Reproduce the first line and every line after it, exactly, through the one containing "tag(m.build('wall_wire', ['conduit_dark']), 'sagging". Leave out the rest.
--- --- ---
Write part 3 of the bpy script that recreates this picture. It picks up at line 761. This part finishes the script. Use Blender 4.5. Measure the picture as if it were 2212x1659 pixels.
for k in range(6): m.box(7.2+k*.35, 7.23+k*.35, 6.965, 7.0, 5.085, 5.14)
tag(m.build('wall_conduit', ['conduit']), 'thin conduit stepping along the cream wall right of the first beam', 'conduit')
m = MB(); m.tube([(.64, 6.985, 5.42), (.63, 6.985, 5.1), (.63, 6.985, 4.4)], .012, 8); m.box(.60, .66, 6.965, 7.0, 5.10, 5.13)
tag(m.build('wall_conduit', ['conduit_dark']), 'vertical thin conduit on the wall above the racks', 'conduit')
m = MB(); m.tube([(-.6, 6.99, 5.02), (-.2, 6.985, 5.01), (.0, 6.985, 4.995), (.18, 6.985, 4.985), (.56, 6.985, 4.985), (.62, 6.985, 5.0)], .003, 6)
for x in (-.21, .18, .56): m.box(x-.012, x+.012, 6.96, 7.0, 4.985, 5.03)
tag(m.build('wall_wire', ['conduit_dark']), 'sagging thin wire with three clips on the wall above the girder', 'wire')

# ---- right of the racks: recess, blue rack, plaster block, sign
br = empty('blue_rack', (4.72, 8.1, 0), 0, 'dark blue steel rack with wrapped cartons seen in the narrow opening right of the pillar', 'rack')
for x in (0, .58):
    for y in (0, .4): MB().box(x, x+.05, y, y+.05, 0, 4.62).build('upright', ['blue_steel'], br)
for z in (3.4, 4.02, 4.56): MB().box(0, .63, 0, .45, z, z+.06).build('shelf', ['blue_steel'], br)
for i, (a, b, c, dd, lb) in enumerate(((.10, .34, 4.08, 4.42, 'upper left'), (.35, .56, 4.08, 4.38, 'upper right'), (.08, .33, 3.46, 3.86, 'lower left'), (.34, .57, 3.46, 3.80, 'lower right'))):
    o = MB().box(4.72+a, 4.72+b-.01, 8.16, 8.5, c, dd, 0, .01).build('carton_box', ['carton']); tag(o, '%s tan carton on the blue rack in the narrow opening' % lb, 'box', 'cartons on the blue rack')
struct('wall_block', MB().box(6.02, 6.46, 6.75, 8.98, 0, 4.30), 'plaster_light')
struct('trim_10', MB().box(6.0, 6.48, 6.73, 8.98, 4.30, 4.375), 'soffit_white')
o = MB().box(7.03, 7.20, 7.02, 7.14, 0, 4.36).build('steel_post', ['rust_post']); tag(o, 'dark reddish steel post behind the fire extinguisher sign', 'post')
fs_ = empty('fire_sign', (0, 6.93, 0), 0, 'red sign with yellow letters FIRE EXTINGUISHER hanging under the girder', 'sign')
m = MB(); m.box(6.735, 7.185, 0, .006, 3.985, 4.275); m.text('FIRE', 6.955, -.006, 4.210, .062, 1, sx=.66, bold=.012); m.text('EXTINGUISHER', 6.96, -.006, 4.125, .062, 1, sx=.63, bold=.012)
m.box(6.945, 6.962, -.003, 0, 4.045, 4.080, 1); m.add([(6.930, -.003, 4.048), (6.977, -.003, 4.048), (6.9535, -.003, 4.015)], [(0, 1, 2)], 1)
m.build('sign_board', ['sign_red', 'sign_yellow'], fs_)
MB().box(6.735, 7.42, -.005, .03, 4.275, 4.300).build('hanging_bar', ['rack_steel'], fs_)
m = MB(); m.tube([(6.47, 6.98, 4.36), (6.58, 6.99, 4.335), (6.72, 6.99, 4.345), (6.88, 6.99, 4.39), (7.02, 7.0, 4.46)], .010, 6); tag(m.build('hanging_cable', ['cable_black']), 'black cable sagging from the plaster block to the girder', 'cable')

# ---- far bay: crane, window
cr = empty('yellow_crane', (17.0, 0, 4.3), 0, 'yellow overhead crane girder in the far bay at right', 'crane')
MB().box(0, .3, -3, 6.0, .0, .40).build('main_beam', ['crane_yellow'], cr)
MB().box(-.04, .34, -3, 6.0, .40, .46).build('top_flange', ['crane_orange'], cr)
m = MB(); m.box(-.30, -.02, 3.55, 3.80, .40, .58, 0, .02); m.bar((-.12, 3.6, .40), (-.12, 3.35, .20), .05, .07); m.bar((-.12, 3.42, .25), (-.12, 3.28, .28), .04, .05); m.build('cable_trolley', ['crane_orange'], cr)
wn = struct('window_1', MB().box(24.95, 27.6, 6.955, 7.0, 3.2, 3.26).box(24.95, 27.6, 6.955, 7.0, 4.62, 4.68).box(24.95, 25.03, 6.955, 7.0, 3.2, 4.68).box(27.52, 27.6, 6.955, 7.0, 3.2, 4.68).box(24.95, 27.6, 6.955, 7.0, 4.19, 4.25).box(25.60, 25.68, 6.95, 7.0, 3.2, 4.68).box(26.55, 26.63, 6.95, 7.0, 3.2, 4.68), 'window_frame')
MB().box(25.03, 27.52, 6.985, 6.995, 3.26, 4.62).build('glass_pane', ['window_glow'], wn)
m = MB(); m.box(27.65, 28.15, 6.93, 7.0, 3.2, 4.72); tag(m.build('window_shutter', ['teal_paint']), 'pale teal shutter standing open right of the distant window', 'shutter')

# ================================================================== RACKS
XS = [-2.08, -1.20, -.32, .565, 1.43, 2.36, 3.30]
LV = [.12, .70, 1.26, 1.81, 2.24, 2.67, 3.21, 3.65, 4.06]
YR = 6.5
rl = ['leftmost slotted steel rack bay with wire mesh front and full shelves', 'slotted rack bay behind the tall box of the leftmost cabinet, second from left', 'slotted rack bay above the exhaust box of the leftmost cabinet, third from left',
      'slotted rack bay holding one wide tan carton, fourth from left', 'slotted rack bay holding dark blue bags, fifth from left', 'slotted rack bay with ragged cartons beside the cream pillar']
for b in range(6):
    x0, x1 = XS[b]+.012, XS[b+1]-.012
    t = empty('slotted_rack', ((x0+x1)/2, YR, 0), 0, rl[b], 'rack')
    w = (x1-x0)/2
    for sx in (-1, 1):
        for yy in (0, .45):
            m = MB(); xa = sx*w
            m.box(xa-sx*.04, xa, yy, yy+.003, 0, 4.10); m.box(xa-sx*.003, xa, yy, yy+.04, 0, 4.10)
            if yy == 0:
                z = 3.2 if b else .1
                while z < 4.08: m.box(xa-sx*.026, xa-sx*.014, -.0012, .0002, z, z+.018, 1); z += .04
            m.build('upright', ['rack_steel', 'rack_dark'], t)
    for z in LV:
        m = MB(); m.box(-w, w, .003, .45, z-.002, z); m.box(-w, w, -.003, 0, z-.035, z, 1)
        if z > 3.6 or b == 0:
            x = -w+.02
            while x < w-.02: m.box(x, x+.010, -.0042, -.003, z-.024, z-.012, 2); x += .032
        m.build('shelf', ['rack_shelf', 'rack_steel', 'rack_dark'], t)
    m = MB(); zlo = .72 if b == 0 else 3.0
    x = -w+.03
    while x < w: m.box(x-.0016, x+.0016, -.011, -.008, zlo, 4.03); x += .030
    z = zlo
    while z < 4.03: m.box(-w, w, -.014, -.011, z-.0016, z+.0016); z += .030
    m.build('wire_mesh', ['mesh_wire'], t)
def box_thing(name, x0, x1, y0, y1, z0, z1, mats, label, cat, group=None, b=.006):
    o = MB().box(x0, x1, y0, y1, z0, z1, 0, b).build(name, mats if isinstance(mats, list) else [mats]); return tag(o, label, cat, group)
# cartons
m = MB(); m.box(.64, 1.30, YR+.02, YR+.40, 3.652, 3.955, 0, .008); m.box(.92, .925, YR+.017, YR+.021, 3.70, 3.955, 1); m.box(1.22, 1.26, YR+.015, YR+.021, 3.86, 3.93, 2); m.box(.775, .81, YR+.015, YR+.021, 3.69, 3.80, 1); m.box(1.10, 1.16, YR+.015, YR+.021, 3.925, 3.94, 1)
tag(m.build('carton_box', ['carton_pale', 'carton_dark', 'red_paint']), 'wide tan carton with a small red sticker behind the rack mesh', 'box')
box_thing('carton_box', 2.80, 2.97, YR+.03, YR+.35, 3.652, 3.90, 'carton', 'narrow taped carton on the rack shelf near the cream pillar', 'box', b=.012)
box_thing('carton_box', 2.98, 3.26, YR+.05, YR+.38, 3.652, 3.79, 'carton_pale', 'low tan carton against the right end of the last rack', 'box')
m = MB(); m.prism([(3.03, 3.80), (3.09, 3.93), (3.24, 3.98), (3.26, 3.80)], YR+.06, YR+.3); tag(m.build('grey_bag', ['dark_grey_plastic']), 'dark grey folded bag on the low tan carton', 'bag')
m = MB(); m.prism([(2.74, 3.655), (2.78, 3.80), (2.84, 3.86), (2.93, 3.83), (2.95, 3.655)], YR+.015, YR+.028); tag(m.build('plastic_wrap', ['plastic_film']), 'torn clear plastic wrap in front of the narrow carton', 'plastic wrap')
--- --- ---
> [Written response]
Write part 3 of the bpy script that recreates this picture. It picks up at line 761. This part finishes the script. Use Blender 4.5. Measure the picture as if it were 2212x1659 pixels.
for k in range(6): m.box(7.2+k*.35, 7.23+k*.35, 6.965, 7.0, 5.085, 5.14)
tag(m.build('wall_conduit', ['conduit']), 'thin conduit stepping along the cream wall right of the first beam', 'conduit')
m = MB(); m.tube([(.64, 6.985, 5.42), (.63, 6.985, 5.1), (.63, 6.985, 4.4)], .012, 8); m.box(.60, .66, 6.965, 7.0, 5.10, 5.13)
tag(m.build('wall_conduit', ['conduit_dark']), 'vertical thin conduit on the wall above the racks', 'conduit')
m = MB(); m.tube([(-.6, 6.99, 5.02), (-.2, 6.985, 5.01), (.0, 6.985, 4.995), (.18, 6.985, 4.985), (.56, 6.985, 4.985), (.62, 6.985, 5.0)], .003, 6)
for x in (-.21, .18, .56): m.box(x-.012, x+.012, 6.96, 7.0, 4.985, 5.03)
tag(m.build('wall_wire', ['conduit_dark']), 'sagging thin wire with three clips on the wall above the girder', 'wire')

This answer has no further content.